The Youth Corp trip to Kenya brought broader enlightenment both mentally and spiritually; providing impetus for personal growth. It was there that I discovered the “lack of” syndrome that existed in me. This consciousness was immediately present as we traveled through Nairobi and surrounding areas. I became highly aware of the poverty that exists in Kenya (especially compared to my comfortable lifestyle back in Texas). Instead of daydreaming about the things that I would like to acquire someday, my mind wandered to how little so many Kenyans have. These thoughts led my spirit to a sort of apologetic shame about the great blessings I had.

The Kenyan people that I met are no doubt aware of what the disparity between the physical blessings enjoyed in the U.S. and those in their country. One large difference, however, exists between our view of the material and theirs. It is the fact that they do not act apologize for what they do not have. They don’t waste time with thoughts of “only if …” Instead, they gratefully acknowledge what they have and readily share whatever is immediately available. Satisfaction in bonding with others simply because we were all part of God’s spiritual family seemed to be enough.

As our African brethren eagerly “adopted” us, their arms were absent of any self-consciousness or shame. The brethren shared their homes, food, smiles, hugs, and joy with us unabashedly. How much more would we be able to accomplish as a church (especially in the U.S.) if we adopted this same attitude? What if we eagerly embraced one another the way God does towards us; if we just sort of “adopted” one another without analyzing or worrying (as some of us tend to do) about doing it the “right” way or if what we can offer others is enough?
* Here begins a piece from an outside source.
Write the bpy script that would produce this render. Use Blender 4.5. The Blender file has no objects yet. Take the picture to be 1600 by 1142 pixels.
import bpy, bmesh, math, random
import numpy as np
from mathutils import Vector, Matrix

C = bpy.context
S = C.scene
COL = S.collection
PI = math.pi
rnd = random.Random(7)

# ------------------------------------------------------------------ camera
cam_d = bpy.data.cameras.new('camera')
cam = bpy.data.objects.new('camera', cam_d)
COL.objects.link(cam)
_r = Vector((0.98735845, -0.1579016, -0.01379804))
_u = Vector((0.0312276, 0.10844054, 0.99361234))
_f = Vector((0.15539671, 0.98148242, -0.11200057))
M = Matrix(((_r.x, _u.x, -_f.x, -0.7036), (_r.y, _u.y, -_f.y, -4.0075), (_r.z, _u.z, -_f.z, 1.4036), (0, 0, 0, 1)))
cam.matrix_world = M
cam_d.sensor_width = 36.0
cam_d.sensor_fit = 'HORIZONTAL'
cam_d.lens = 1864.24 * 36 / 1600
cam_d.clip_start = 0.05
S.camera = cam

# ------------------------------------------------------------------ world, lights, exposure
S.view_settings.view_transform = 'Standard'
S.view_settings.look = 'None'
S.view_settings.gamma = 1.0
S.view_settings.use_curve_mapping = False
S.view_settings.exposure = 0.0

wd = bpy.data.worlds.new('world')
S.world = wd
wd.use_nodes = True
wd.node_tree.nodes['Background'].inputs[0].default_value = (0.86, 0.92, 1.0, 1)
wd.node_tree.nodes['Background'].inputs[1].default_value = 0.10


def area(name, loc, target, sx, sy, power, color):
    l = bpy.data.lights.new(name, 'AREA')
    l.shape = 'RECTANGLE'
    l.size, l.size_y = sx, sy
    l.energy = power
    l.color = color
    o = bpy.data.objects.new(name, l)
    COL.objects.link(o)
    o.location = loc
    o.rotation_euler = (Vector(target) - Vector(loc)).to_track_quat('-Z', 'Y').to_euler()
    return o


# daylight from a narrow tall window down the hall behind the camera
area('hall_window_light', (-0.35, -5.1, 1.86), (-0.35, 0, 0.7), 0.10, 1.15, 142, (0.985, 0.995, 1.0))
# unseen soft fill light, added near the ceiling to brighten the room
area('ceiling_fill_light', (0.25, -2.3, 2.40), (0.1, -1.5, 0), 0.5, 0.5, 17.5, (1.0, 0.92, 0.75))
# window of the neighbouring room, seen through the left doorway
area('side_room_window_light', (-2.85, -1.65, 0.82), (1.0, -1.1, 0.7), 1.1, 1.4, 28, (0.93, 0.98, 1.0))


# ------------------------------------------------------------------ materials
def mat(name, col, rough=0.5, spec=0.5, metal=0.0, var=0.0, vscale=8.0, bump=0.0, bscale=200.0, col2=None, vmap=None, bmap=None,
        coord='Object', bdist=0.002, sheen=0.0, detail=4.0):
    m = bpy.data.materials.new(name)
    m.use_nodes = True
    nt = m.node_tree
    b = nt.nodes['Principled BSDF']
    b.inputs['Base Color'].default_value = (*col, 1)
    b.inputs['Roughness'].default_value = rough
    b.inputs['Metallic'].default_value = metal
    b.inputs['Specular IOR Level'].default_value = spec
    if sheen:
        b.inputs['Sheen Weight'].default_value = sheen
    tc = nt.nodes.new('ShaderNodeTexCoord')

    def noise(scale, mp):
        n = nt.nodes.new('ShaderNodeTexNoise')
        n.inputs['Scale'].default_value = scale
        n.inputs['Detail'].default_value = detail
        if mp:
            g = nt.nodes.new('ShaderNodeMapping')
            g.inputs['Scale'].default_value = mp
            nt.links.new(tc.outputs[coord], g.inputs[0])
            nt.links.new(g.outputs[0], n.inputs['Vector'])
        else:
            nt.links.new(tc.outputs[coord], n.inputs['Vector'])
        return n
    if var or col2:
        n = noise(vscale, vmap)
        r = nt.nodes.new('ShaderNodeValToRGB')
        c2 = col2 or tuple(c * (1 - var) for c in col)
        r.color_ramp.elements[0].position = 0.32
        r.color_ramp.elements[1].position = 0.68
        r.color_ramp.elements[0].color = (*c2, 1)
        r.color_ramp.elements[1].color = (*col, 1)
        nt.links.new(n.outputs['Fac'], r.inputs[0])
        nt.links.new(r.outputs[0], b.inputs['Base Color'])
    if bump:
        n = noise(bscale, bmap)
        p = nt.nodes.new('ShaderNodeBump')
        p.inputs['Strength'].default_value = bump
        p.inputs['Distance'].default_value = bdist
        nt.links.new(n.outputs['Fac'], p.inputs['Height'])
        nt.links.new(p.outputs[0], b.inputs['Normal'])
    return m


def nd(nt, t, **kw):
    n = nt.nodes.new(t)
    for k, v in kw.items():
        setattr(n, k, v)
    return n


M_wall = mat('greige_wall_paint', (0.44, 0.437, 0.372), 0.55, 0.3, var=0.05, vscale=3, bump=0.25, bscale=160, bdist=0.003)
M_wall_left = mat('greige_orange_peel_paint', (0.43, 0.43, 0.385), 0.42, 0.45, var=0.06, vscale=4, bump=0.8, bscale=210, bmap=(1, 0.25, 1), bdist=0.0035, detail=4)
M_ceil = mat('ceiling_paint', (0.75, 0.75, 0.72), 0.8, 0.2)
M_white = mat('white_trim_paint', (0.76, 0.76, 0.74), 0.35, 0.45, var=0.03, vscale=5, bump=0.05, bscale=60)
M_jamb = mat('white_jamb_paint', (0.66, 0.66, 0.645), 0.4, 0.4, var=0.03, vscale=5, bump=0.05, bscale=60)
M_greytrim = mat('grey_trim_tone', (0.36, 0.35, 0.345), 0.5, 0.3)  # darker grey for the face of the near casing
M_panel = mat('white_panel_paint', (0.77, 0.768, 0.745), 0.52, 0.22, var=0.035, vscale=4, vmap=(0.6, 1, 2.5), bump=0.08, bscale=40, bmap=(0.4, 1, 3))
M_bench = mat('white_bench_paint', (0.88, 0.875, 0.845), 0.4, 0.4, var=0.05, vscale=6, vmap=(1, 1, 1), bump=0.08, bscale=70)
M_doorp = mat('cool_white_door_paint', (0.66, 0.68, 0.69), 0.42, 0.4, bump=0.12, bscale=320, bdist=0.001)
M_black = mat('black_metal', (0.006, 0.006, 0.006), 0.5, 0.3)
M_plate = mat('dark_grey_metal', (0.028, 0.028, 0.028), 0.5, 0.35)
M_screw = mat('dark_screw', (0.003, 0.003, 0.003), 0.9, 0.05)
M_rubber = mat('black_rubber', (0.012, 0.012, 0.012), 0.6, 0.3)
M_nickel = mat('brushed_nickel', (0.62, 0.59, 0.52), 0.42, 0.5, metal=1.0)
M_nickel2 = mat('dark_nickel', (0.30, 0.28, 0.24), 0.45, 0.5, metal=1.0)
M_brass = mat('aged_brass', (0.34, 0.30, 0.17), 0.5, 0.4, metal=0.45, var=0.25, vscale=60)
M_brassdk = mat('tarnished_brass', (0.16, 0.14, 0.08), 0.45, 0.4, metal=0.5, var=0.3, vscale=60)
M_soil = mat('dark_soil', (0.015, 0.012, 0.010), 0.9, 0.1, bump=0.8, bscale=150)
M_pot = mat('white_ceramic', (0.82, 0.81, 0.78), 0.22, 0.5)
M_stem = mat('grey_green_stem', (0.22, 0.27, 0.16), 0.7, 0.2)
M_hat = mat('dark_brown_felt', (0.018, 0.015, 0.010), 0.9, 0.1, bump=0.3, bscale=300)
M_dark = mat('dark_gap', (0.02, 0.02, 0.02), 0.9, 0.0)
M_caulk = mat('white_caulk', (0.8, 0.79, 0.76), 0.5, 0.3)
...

In the U.S., I often experience situations where an individual (including myself) apologizes to others if he/she feels that expectations (real or psychologically created) about what that person can give them will not be met. A sense of what is “enough” doesn’t seem to exist easily in the American culture of materialism due to the subtle, disguised messages of competition over stuff that continually bombards our culture. While I don’t desire to trade the physical blessings the U.S. has to offer, my experience in Kenya helped me to see the spirits of competition and comparison that lurk within the U.S. culture of materialism and my own mind. As a result, I realized my need to release the spirit of self-consciousness about what I have versus what others have (or don’t have). I have come to more deeply understand the importance of gratitude and service; of how these two things can be spackled over if we feel it necessary to apologize to others for what we have or don’t have in comparison. Either end of the scale can be unhealthy when the components of the “lack of” syndrome are left unchecked.